#### Source material

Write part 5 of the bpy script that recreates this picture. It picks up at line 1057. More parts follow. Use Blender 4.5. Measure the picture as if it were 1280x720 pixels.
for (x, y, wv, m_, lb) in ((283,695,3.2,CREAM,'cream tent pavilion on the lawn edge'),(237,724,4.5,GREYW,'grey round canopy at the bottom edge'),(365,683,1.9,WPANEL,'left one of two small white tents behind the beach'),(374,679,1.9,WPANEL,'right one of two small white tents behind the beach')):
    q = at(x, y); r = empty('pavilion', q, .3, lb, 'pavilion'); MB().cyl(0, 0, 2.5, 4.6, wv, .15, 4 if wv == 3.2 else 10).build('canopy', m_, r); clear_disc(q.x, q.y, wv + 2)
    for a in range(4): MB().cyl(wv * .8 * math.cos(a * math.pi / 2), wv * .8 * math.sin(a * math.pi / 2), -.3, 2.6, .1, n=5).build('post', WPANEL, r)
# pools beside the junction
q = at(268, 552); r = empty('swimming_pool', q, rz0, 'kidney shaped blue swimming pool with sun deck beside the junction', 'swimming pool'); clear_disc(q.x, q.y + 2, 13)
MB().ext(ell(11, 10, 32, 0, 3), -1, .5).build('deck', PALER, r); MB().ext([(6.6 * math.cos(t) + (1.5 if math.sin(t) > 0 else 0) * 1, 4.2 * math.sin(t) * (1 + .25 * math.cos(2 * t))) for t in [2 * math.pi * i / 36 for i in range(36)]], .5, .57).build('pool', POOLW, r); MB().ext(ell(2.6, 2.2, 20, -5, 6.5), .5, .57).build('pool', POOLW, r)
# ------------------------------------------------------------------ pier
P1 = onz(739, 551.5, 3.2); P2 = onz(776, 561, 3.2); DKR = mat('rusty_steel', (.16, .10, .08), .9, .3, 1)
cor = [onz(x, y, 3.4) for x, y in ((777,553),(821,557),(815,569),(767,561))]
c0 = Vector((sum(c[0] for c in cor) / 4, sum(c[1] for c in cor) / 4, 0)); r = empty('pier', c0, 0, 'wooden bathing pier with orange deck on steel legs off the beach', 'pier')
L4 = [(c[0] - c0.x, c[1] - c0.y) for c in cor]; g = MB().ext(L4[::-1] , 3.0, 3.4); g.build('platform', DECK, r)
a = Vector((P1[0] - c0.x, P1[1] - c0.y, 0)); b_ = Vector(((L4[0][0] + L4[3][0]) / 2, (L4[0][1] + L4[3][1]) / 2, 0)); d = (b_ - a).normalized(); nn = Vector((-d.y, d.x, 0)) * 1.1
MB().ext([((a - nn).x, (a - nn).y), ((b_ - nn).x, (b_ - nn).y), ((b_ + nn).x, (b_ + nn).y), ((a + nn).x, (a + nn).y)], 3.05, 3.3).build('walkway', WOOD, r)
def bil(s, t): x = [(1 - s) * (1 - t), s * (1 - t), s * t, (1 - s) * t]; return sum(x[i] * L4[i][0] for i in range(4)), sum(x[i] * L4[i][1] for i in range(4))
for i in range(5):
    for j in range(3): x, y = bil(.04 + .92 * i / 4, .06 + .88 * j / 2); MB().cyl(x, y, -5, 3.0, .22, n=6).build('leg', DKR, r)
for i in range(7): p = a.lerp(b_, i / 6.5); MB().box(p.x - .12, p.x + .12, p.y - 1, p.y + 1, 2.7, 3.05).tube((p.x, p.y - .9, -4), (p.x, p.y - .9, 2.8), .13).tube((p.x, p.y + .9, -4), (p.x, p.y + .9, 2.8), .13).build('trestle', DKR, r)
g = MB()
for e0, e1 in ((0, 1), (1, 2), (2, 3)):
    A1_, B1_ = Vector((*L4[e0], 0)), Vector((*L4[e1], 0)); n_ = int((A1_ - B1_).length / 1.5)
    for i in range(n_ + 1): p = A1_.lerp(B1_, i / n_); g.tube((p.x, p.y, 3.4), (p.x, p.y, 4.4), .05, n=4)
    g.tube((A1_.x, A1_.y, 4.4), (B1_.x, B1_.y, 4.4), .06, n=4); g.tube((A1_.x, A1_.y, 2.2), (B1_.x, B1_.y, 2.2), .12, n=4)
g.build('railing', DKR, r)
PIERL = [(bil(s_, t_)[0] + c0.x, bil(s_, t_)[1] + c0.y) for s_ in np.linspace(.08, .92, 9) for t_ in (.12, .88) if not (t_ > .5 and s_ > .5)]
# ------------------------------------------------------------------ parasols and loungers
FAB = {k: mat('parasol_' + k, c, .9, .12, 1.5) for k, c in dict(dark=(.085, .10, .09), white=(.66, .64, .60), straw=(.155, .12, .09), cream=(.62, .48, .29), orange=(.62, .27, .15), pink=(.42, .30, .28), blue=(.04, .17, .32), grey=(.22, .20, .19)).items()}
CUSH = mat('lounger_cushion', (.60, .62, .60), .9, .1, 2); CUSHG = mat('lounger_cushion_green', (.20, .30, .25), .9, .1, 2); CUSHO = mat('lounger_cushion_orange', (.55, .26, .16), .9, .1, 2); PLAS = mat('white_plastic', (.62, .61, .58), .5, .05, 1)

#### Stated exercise
Your task is to transcribe the material exactly.

#### Output
Write part 5 of the bpy script that recreates this picture. It picks up at line 1057. More parts follow. Use Blender 4.5. Measure the picture as if it were 1280x720 pixels.
for (x, y, wv, m_, lb) in ((283,695,3.2,CREAM,'cream tent pavilion on the lawn edge'),(237,724,4.5,GREYW,'grey round canopy at the bottom edge'),(365,683,1.9,WPANEL,'left one of two small white tents behind the beach'),(374,679,1.9,WPANEL,'right one of two small white tents behind the beach')):
    q = at(x, y); r = empty('pavilion', q, .3, lb, 'pavilion'); MB().cyl(0, 0, 2.5, 4.6, wv, .15, 4 if wv == 3.2 else 10).build('canopy', m_, r); clear_disc(q.x, q.y, wv + 2)
    for a in range(4): MB().cyl(wv * .8 * math.cos(a * math.pi / 2), wv * .8 * math.sin(a * math.pi / 2), -.3, 2.6, .1, n=5).build('post', WPANEL, r)
# pools beside the junction
q = at(268, 552); r = empty('swimming_pool', q, rz0, 'kidney shaped blue swimming pool with sun deck beside the junction', 'swimming pool'); clear_disc(q.x, q.y + 2, 13)
MB().ext(ell(11, 10, 32, 0, 3), -1, .5).build('deck', PALER, r); MB().ext([(6.6 * math.cos(t) + (1.5 if math.sin(t) > 0 else 0) * 1, 4.2 * math.sin(t) * (1 + .25 * math.cos(2 * t))) for t in [2 * math.pi * i / 36 for i in range(36)]], .5, .57).build('pool', POOLW, r); MB().ext(ell(2.6, 2.2, 20, -5, 6.5), .5, .57).build('pool', POOLW, r)
# ------------------------------------------------------------------ pier
P1 = onz(739, 551.5, 3.2); P2 = onz(776, 561, 3.2); DKR = mat('rusty_steel', (.16, .10, .08), .9, .3, 1)
cor = [onz(x, y, 3.4) for x, y in ((777,553),(821,557),(815,569),(767,561))]
c0 = Vector((sum(c[0] for c in cor) / 4, sum(c[1] for c in cor) / 4, 0)); r = empty('pier', c0, 0, 'wooden bathing pier with orange deck on steel legs off the beach', 'pier')
L4 = [(c[0] - c0.x, c[1] - c0.y) for c in cor]; g = MB().ext(L4[::-1] , 3.0, 3.4); g.build('platform', DECK, r)
a = Vector((P1[0] - c0.x, P1[1] - c0.y, 0)); b_ = Vector(((L4[0][0] + L4[3][0]) / 2, (L4[0][1] + L4[3][1]) / 2, 0)); d = (b_ - a).normalized(); nn = Vector((-d.y, d.x, 0)) * 1.1
MB().ext([((a - nn).x, (a - nn).y), ((b_ - nn).x, (b_ - nn).y), ((b_ + nn).x, (b_ + nn).y), ((a + nn).x, (a + nn).y)], 3.05, 3.3).build('walkway', WOOD, r)
def bil(s, t): x = [(1 - s) * (1 - t), s * (1 - t), s * t, (1 - s) * t]; return sum(x[i] * L4[i][0] for i in range(4)), sum(x[i] * L4[i][1] for i in range(4))
for i in range(5):
    for j in range(3): x, y = bil(.04 + .92 * i / 4, .06 + .88 * j / 2); MB().cyl(x, y, -5, 3.0, .22, n=6).build('leg', DKR, r)
for i in range(7): p = a.lerp(b_, i / 6.5); MB().box(p.x - .12, p.x + .12, p.y - 1, p.y + 1, 2.7, 3.05).tube((p.x, p.y - .9, -4), (p.x, p.y - .9, 2.8), .13).tube((p.x, p.y + .9, -4), (p.x, p.y + .9, 2.8), .13).build('trestle', DKR, r)
g = MB()
for e0, e1 in ((0, 1), (1, 2), (2, 3)):
    A1_, B1_ = Vector((*L4[e0], 0)), Vector((*L4[e1], 0)); n_ = int((A1_ - B1_).length / 1.5)
    for i in range(n_ + 1): p = A1_.lerp(B1_, i / n_); g.tube((p.x, p.y, 3.4), (p.x, p.y, 4.4), .05, n=4)
    g.tube((A1_.x, A1_.y, 4.4), (B1_.x, B1_.y, 4.4), .06, n=4); g.tube((A1_.x, A1_.y, 2.2), (B1_.x, B1_.y, 2.2), .12, n=4)
g.build('railing', DKR, r)
PIERL = [(bil(s_, t_)[0] + c0.x, bil(s_, t_)[1] + c0.y) for s_ in np.linspace(.08, .92, 9) for t_ in (.12, .88) if not (t_ > .5 and s_ > .5)]
# ------------------------------------------------------------------ parasols and loungers
FAB = {k: mat('parasol_' + k, c, .9, .12, 1.5) for k, c in dict(dark=(.085, .10, .09), white=(.66, .64, .60), straw=(.155, .12, .09), cream=(.62, .48, .29), orange=(.62, .27, .15), pink=(.42, .30, .28), blue=(.04, .17, .32), grey=(.22, .20, .19)).items()}
CUSH = mat('lounger_cushion', (.60, .62, .60), .9, .1, 2); CUSHG = mat('lounger_cushion_green', (.20, .30, .25), .9, .1, 2); CUSHO = mat('lounger_cushion_orange', (.55, .26, .16), .9, .1, 2); PLAS = mat('white_plastic', (.62, .61, .58), .5, .05, 1)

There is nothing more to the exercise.